The preparation of a second baited rig as soon as you have cast out and the revelation that based on ten casts during an average session and the fact that preparing a good looking bait could take up to five minutes with cold wet hands… an additional fifty minutes of time that sees your rig in the water and not out of it. The look of revelation on the faces of some of my clients was priceless. And I don’t mean to sound flippant here; they were genuinely inspired by these little light bulb moments. 

So long time anglers learning a different slant on things continues to inspire me. But it is the truly raw novice that gives me the the biggest buzz of all. Those who literally have zero experience and do not know one end of a fishing rod from the other. It’s extremely satisfying to work with such a blank canvas, one that has yet to see a fish and acquire any bad habits. Going through that routine of basic instruction from start to finish with the majority of those who would take it all in finding success in one shape or another, I found to be massively rewarding.

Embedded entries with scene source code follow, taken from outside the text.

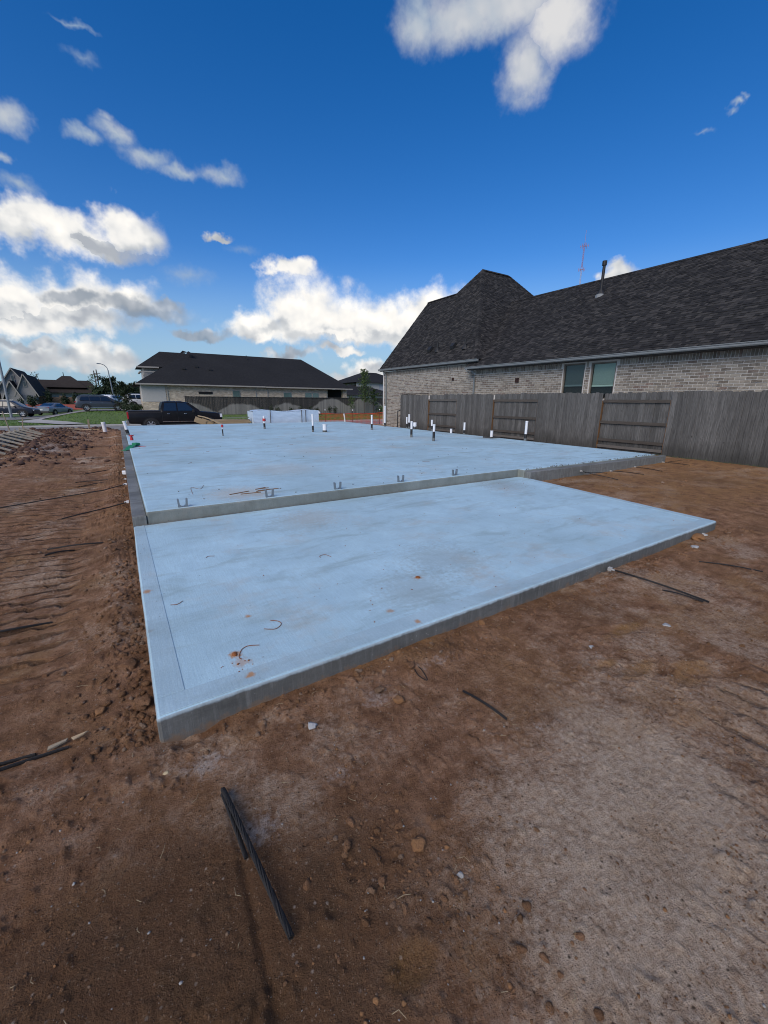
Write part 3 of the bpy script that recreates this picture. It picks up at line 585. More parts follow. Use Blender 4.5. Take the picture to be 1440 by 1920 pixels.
def scatter(name, pts, sizes, temps, mat, label=None, cat=None, kind='stuff', sink=.25, seed=0, zf=None):
    r = np.random.RandomState(seed); Vs = []; Fs = []; b = 0
    zs = gh(pts[:, 0], pts[:, 1]) if zf is None else zf(pts[:, 0], pts[:, 1])
    for (x, y), s, z in zip(pts, sizes, zs):
        v, f = temps[r.randint(len(temps))]; a = r.uniform(0, 6.283); c, q = math.cos(a), math.sin(a)
        w = np.stack([(v[:, 0]*c-v[:, 1]*q)*s+x, (v[:, 0]*q+v[:, 1]*c)*s+y, v[:, 2]*s+z+s*(.55-sink)], 1)
        Vs.append(w); Fs.append(f+b); b += len(v)
    o = np_mesh(name, np.concatenate(Vs), np.concatenate(Fs), mat, kind); return tag(o, label, cat)
def rpts(n, f, seed):
    r = np.random.RandomState(seed); out = []
    while len(out) < n:
        p = f(r)
        if p is not None: out.append(p)
    return np.array(out)
def off_slab(x, y): return not ((x > -.06 and x < 6.95 and y > 1.95 and y < 5.65) or (x > -.05 and x < 12.45 and y > 5.25 and y < 24.9))
def make_clods():
    def near(r):
        x, y = r.uniform(-.9, 3.2), r.uniform(0, 2.0); k = .25+.75*(fbm(np.array([x]), np.array([y]), 1.7, 3, 21)[0]+.5 > .53)
        return (x, y) if off_slab(x, y) and r.rand() < k else None
    def ridge(r):
        t = r.rand(); x = .55+.3*t+r.normal(0, .10); y = 1.15-.75*t+r.normal(0, .10); return (x, y)
    def leftedge(r):
        y = 2.0+r.rand()**1.6*11; x = -.06-abs(r.normal(0, .16)); return (x, y) if off_slab(x, y) else None
    def frontedge(r):
        x = r.uniform(.1, 6.9); y = 1.93-abs(r.normal(0, .10)); return (x, y) if off_slab(x, y) else None
    def heap(r):
        if r.rand() < .6: x, y = r.normal(-2.35, .7), r.uniform(13, 28.8)
        else: x, y = r.uniform(-9, .2), r.normal(27.3, .7)
        return (x, y) if off_slab(x, y) else None
    def mid(r):
        x, y = r.uniform(-6, -.1), r.uniform(2.2, 14); return (x, y) if off_slab(x, y) else None
    def right(r):
        x, y = r.uniform(3, 13.4), r.uniform(.3, 5.2); return (x, y) if off_slab(x, y) else None
    P = [rpts(5200, near, 1), rpts(240, ridge, 2), rpts(3600, leftedge, 3), rpts(900, frontedge, 4), rpts(900, mid, 6), rpts(1100, right, 7)]
    r = np.random.RandomState(3)
    S = [.0014+.0056*r.rand(len(P[0]))**5, .003+.014*r.rand(len(P[1]))**4, .003+.022*r.rand(len(P[2]))**7, .003+.018*r.rand(len(P[3]))**4, .005+.018*r.rand(len(P[4]))**4, .004+.020*r.rand(len(P[5]))**5]
    scatter('dirt_clods', np.concatenate(P), np.concatenate(S), LUMPS2, M['clod'], 'crumbled reddish brown clods strewn over the bare soil', 'dirt clods', seed=1, sink=.42)
    H = rpts(2200, heap, 9); scatter('spoil_clods', H, .02+.075*np.random.RandomState(8).rand(len(H))**3.0, LUMPS2, M['wetclod'], 'dark lumpy excavated soil heaped beyond the bare lot beside the street', 'spoil heap', seed=2, sink=.35)
    U = rpts(9000, near, 45); scatter('soil_crumbs', U, .0011+.0026*np.random.RandomState(29).rand(len(U))**3, LUMPS1, M['clod'], 'fine loose soil crumbs covering the ground before the slab', 'soil crumbs', seed=8, sink=.3)
    Q = rpts(420, near, 15); scatter('pale_grit', Q, .0018+.0045*np.random.RandomState(9).rand(len(Q))**3, LUMPS1, M['stone'], 'scattered pale grit and small pebbles on the brown soil', 'pebbles', seed=3)
    K = rpts(260, near, 25); scatter('ochre_crumbs', K, .003+.008*np.random.RandomState(19).rand(len(K))**3, LUMPS1, M['ochre'], 'scattered orange ochre clay crumbs on the brown soil', 'clay crumbs', seed=4)
make_clods()
def rock(name, x, y, s, mat, label, cat='rock', squash=1.0, seed=0, sub=LUMPS3, z=None, sink=.3):
    v, f = sub[seed % len(sub)]; a = seed*1.7; c, q = math.cos(a), math.sin(a)
    z0 = gz(x, y) if z is None else z
    w = np.stack([(v[:, 0]*c-v[:, 1]*q)*s, (v[:, 0]*q+v[:, 1]*c)*s, v[:, 2]*s*squash+s*squash*(.6-sink)], 1)
    o = np_mesh(name, w, f, mat); o.location = (x, y, z0); return tag(o, label, cat)
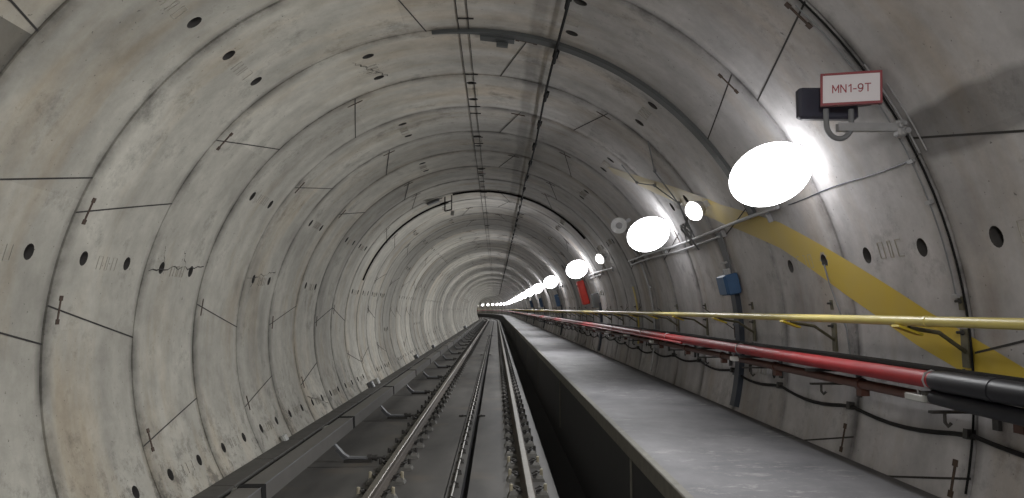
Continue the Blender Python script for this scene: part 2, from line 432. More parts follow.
# hairline cracks through the bolt pockets
def crack(wall, s0, t0, s1, t1, seed, forks=2):
    rnd = random.Random(seed); mb = MB()
    def run(s0, t0, s1, t1, wd, n=16):
        pts = [(s0 + (s1 - s0) * i / n, t0 + (t1 - t0) * i / n + (rnd.uniform(-.45, .45) if 0 < i < n else 0)) for i in range(n + 1)]; n0 = len(mb.v)
        for (a, b_) in pts:
            w2 = wd * rnd.uniform(.4, 1.5)
            mb.v.append(PT(a, b_ - math.degrees(w2 / R), R - .0042)); mb.v.append(PT(a, b_ + math.degrees(w2 / R), R - .0042))
        for i in range(n): mb.face((n0 + 2 * i, n0 + 2 * i + 1, n0 + 2 * i + 3, n0 + 2 * i + 2))
        return pts
    p = run(s0, t0, s1, t1, .0045)
    for k in range(forks):
        a, b_ = p[rnd.randint(3, 13)]; run(a, b_, a + rnd.uniform(-.15, .15), b_ + rnd.choice([-1, 1]) * rnd.uniform(2, 4.5), .0035, 7)
    mb.build('hairline_crack', M['seam'], wall)
WL, CE = bpy.data.objects['wall_left'], bpy.data.objects['ceiling']
crack(WL, DA + 2.05 * W, 166.4, DA + 2.95 * W, 164.2, 3, 5); crack(WL, DA + 4.05 * W, 165.5, DA + 4.85 * W, 163.0, 5, 6)
crack(CE, DA + 2.25 * W, 112.0, DA + 2.75 * W, 107.0, 8, 6); crack(WL, DA + 6.1 * W, 201, DA + 6.9 * W, 206, 11, 5)
crack(WL, DA + 5.0 * W, 196, DA + 5.2 * W, 206, 12, 5)
# ------------------------------------------------------------------ track slab (floor), drain slot and painted shade strip
SS = srange(-4, SEND)
b = MB()
prof = [(-2.3, -.25), (-2.3, 0), (-.252, 0), (-.252, -.02), (-.238, -.02), (-.238, 0), (-.086, 0), (-.086, -.09), (-.014, -.09), (-.014, 0), (.905, 0), (.905, -.25)]
fl = b.sweep(list(reversed(prof)), SS, closed=False).build('floor', M['slab']); fl['kind'] = 'structure'
b = MB().sweep(list(reversed([(.905, -.2), (1.28, -.2)])), SS, closed=False)  # recessed black strip added as the walkway's shadow on the slab
b.sweep(list(reversed([(-.085, -.085), (-.015, -.085)])), SS, closed=False)
b.sweep([(-.0855, -.08), (-.0855, -.006), (-.0835, -.006), (-.0835, -.08)], SS); b.sweep([(-.0165, -.08), (-.0165, -.006), (-.0145, -.006), (-.0145, -.08)], SS)
b.sweep([(-.251, -.019), (-.239, -.019), (-.239, -.015), (-.251, -.015)], SS)
tag(b.build('shade_strip_and_slot', M['black'], fl), kind='structure')
b = MB()
for i in range(0, 26):
    s = 5.4 + i * 3.646
    b.box(P(s, -1.57, .001), (1.26, .012, .004))
tag(b.build('slab_joint', M['seam'], fl), kind='structure')
b = MB()
for s in (13.2, 30.5, 52.0):
    for x in (-.31, .02): b.box(P(s, x, .012), (.13, .035, .024)); b.box(P(s, x, .02), (.03, .12, .03))
b.build('slab_anchor', M['iron'], fl)

# ------------------------------------------------------------------ service walkway
wk = empty('service_walkway', (0, 0, 0), label='raised grey concrete walkway running along the right wall', cat='walkway')
b = MB()
b.sweep([(1.30, .895), (2.60, .895), (2.575, .80), (1.30, .80)][::-1], SS)
b.build('walkway_deck', M['walk'], wk)
MB().sweep([(1.253, .79), (1.253, .898), (1.259, .904), (1.302, .904), (1.302, .79)], SS).build('edge_kerb', M['kerb'], wk)
MB().sweep([(1.275, -.25), (1.275, .79), (1.40, .79), (1.40, -.25)], SS).build('side_face', M['face'], wk)
for i in range(0, 17):
    MB().box(P(5.55 + i * 6.08, 1.268, .42), (.014, .016, .74)).build('panel_joint', M['kerb'], wk)

# ------------------------------------------------------------------ rails
def rail(x, label):
    t = empty('running_rail', (0, 0, 0), label=label, cat='rail')
    h = .172; z0 = .035
    body = [(-.066, z0), (.066, z0), (.066, z0 + .012), (.02, z0 + .028), (.009, z0 + .045), (.009, z0 + .098), (.034, z0 + .112), (.034, h - .004), (-.034, h - .004), (-.034, z0 + .112), (-.009, z0 + .098), (-.009, z0 + .045), (-.02, z0 + .028), (-.066, z0 + .012)]
    MB().sweep([(x + a, c) for a, c in body], SS).build('rail_body', M['railside'], t)
    MB().sweep([(x - .0345, h - .010), (x + .0345, h - .010), (x + .0345, h - .004), (x + .028, h + .002), (x - .028, h + .002), (x - .0345, h - .004)], SS).build('running_surface', M['rail'], t)
XL, XR = -.915, .600
rail(XL, 'left running rail with worn shiny top, nearer the covered third rail')
rail(XR, 'right running rail with worn shiny top, nearer the raised walkway')

def fastener_geo(kind, mb):
    if kind == 'base': mb.box((0, 0, .017), (.42, .17, .034), 0, taper=.93); mb.box((-.15, 0, .045), (.09, .15, .03), 0, taper=.7); mb.box((.15, 0, .045), (.09, .15, .03), 0, taper=.7)
    if kind == 'shoulderL' or kind == 'shoulderR':
        s = -1 if kind[-1] == 'L' else 1
        mb.box((s * .105, 0, .05), (.05, .12, .045), 0, taper=.6); mb.tube([(s * .075, -.05, .062), (s * .12, -.065, .085), (s * .15, 0, .09), (s * .12, .06, .085), (s * .07, .045, .062)], .010, 6)
    if kind == 'boltL' or kind == 'boltR':
        s = -1 if kind[-1] == 'L' else 1
        mb.lathe([(.022, 0), (.022, .02), (.018, .022), (.018, .088), (.013, .094)], (s * .172, 0, .03), n=8)
protos = {}
def make_fastener(x, s, label, group, capped):
    t = empty('rail_fastener', P(s, x, 0), heading(s), label=label, cat='rail fastener', group=group)
    for kind, nm, mt in (('base', 'baseplate', 'pad'), ('shoulderL', 'spring_clip', 'iron'), ('shoulderR', 'spring_clip', 'iron'), ('boltL', 'anchor_bolt', 'iron'), ('boltR', 'anchor_bolt', 'iron')):
        mb = MB(); fastener_geo(kind, mb)
        mt2 = 'cap' if (nm == 'anchor_bolt' and capped) else mt
        mb.build(nm, M[mt2], t, smooth=(nm == 'anchor_bolt'))
    return t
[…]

And for those who didn’t experience a little luck on the day, they went away with some solid foundations to set out on their fishing experience that would hold them in good stead for years to come. They were of course encouraged to experiment with the basics and make a few adjustments here and there if they saw fit, as well as dedicating as much time as they could if what they were seeking may be a little harder to come by. 

One such angler was especially keen to land a weighty smoothhound, but at the time of our guided session the season had been a poor one with even the experienced anglers working the local beat struggling to make a catch worthy of note. His session was a blank, other than a token bass, but I could tell he had some fire in his eyes for his target and so encouraged him to return when both weather and tides were favourable. He knew he was doing the right thing in regards to his approach and with some encouragement he began to feel confident in it.


Several solo trips later he found his prize in the form of a double figure smoothound and I could not have been happier for him. But I’ll be blowed if just a short time later he contacted me once again to report of an even bigger fish. Clearly, he had been inspired and had quietly returned with renewed confidence in both the approach he had learned and a familiarity of the venue in question. 

 

This is one of numerous success stories but there have also been those that appear to have been just plain unlucky too. One such chap has joined me on three separate occasions now and it’s proving especially tricky to help him hit his target. Even when conditions have been excellent and the venue we have chosen to fish has produced fish in the days leading up to the session, it just never seems to be his day. I’m sure he will get there in the end and he is enjoying the challenge- at least I think.


What I have come to recognise is the diverse spectrum of anglers from all walks of life who for whatever reason decide that they want to sample angling. From brick layers to solicitors and plastic surgeons, data analysts to Typhoon fighter pilots (honestly), all with a passion for the sea and wanting to learn how to get the best out of their angling. 

As a lone angler providing this service, it can be tricky planning a date to suit the would be client, especially when the weather is such a huge consideration for success. The weather can not be pre-booked and so if I do feel it will have a detrimental effect on the session, I will cancel. It’s only fair on the client and ultimately I want them to stand the best possible chance of having an enjoyable day. What I didn’t account for though was the number of last minute cancellations on the part of the client and although I don’t want to end here on a negative note, all I’ll ask is that if you intend to make a booking, please ensure you are fully committed. Life has a habit of throwing unexpected surprises our way and I’ll never shun a genuine reason for having to cancel, but simply ‘forgetting’ you have made a booking doesn’t really cut it. 


The last three years have been one hell of a journey and I’ve personally learned so much in that time, both about anglers and people in general. And it still feels like I’ve really only just begun!